• [What the task asks]: Your task is to quote the records from their first line through the line containing "-.001, .81), .003).build('canvas', M['canvas'], r)", with nothing added or left out.

• [Input]:
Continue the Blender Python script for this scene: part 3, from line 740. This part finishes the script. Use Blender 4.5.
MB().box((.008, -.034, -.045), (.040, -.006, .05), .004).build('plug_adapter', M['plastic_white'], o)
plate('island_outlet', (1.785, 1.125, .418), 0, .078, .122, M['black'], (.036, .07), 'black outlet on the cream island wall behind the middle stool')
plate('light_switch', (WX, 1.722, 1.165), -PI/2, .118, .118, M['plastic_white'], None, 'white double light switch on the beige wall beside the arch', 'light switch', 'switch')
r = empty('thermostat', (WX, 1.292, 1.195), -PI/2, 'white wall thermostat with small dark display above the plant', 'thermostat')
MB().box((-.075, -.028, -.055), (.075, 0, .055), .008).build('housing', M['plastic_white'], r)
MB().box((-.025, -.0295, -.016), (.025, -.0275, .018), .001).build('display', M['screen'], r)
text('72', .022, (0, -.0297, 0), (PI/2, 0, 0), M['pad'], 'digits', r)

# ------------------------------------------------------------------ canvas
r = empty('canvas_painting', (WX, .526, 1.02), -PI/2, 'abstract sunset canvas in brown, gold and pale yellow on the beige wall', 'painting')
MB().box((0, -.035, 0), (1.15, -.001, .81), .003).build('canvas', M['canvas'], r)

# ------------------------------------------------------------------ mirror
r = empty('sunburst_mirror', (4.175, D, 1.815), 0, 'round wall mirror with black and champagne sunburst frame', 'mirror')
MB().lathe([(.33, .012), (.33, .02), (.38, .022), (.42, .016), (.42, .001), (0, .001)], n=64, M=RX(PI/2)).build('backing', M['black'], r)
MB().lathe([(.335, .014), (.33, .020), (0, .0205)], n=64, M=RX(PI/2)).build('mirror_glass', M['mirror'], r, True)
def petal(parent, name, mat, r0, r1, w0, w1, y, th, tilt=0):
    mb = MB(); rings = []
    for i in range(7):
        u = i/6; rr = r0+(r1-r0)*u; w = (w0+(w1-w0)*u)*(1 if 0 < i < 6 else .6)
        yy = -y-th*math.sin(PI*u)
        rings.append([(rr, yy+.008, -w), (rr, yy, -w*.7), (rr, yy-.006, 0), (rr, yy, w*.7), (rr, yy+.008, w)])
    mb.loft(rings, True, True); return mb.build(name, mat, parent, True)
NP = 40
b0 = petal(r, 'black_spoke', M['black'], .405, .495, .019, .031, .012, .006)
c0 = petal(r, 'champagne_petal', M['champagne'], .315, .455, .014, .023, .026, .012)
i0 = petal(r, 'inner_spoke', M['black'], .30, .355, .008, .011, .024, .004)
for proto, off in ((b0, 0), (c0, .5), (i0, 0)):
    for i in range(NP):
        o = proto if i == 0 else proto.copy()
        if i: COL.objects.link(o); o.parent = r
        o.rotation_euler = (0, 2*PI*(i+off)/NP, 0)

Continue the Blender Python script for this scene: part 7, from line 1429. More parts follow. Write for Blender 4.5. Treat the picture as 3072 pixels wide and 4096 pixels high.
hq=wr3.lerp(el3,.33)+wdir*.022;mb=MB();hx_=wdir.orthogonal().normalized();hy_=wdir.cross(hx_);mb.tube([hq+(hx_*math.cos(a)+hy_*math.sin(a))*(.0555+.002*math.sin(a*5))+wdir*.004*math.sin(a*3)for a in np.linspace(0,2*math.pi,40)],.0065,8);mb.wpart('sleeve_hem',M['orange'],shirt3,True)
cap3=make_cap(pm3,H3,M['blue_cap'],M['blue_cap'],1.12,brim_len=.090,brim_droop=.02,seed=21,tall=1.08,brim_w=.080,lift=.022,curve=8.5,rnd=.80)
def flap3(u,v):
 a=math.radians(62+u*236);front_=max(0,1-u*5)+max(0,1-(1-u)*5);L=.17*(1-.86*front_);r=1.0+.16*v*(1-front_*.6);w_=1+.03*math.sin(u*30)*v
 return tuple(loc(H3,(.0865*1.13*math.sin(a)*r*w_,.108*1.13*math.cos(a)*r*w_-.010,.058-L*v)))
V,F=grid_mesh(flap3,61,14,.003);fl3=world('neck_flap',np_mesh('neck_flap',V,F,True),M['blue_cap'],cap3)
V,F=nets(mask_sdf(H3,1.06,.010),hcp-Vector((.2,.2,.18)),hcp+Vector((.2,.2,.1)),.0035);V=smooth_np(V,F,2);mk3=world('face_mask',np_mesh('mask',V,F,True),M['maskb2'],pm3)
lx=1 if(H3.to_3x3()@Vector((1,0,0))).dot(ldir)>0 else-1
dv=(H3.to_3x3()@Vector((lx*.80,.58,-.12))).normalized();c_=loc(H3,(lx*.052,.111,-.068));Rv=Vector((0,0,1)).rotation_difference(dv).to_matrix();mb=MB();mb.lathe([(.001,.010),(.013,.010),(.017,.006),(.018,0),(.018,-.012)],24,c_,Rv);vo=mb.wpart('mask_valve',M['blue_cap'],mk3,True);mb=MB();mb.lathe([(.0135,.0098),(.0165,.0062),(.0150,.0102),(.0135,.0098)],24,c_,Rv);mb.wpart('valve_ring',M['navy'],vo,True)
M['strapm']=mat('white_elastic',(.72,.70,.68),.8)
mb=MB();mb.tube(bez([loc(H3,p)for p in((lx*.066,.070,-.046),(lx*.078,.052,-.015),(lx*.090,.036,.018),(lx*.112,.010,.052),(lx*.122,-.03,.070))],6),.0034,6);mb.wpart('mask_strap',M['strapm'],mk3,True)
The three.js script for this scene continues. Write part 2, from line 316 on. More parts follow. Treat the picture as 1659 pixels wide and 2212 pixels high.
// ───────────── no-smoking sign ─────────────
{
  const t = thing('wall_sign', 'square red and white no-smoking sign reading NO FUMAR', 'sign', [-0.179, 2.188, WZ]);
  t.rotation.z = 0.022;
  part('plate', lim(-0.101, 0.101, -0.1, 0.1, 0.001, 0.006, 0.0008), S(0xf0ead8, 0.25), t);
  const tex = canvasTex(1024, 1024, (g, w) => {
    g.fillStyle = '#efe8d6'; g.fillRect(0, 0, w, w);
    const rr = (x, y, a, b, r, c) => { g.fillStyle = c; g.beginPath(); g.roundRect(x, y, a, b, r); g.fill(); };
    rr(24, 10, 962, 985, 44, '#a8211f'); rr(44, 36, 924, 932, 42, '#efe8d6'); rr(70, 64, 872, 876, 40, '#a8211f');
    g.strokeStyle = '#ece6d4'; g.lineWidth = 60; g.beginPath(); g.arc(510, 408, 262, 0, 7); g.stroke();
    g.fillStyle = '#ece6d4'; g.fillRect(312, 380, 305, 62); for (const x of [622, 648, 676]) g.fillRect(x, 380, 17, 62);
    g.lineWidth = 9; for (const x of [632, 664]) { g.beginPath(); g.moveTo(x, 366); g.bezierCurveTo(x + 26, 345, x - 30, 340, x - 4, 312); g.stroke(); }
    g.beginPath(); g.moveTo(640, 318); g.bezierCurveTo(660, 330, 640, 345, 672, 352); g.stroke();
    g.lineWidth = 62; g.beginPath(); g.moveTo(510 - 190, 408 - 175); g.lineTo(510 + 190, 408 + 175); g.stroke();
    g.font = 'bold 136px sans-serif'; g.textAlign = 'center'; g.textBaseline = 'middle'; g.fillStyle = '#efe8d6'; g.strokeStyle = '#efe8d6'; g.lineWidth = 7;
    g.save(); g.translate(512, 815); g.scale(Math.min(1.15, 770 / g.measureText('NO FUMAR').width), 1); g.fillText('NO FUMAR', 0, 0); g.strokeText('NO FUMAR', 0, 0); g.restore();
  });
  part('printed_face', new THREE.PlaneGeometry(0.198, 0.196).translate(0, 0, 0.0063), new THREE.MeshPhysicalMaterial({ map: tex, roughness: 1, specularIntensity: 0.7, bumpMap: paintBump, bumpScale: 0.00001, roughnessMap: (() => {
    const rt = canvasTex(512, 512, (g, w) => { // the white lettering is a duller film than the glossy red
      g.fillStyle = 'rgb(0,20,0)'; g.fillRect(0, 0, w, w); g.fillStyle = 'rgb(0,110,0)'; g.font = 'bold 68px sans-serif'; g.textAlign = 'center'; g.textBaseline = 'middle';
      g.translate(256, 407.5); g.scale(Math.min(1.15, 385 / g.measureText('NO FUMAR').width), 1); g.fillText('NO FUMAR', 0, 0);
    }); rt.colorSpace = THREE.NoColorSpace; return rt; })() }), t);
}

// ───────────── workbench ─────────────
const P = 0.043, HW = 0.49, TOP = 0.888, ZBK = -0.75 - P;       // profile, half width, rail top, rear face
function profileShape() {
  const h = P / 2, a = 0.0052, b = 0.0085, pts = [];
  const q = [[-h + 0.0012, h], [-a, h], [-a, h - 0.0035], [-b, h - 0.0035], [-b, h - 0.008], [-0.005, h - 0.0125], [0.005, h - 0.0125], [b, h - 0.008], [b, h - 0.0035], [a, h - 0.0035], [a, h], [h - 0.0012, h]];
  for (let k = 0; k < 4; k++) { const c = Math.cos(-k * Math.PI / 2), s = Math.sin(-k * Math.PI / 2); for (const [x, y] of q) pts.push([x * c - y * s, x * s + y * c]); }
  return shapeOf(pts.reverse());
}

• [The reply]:
Continue the Blender Python script for this scene: part 3, from line 740. This part finishes the script. Use Blender 4.5.
MB().box((.008, -.034, -.045), (.040, -.006, .05), .004).build('plug_adapter', M['plastic_white'], o)
plate('island_outlet', (1.785, 1.125, .418), 0, .078, .122, M['black'], (.036, .07), 'black outlet on the cream island wall behind the middle stool')
plate('light_switch', (WX, 1.722, 1.165), -PI/2, .118, .118, M['plastic_white'], None, 'white double light switch on the beige wall beside the arch', 'light switch', 'switch')
r = empty('thermostat', (WX, 1.292, 1.195), -PI/2, 'white wall thermostat with small dark display above the plant', 'thermostat')
MB().box((-.075, -.028, -.055), (.075, 0, .055), .008).build('housing', M['plastic_white'], r)
MB().box((-.025, -.0295, -.016), (.025, -.0275, .018), .001).build('display', M['screen'], r)
text('72', .022, (0, -.0297, 0), (PI/2, 0, 0), M['pad'], 'digits', r)

# ------------------------------------------------------------------ canvas
r = empty('canvas_painting', (WX, .526, 1.02), -PI/2, 'abstract sunset canvas in brown, gold and pale yellow on the beige wall', 'painting')
MB().box((0, -.035, 0), (1.15, -.001, .81), .003).build('canvas', M['canvas'], r)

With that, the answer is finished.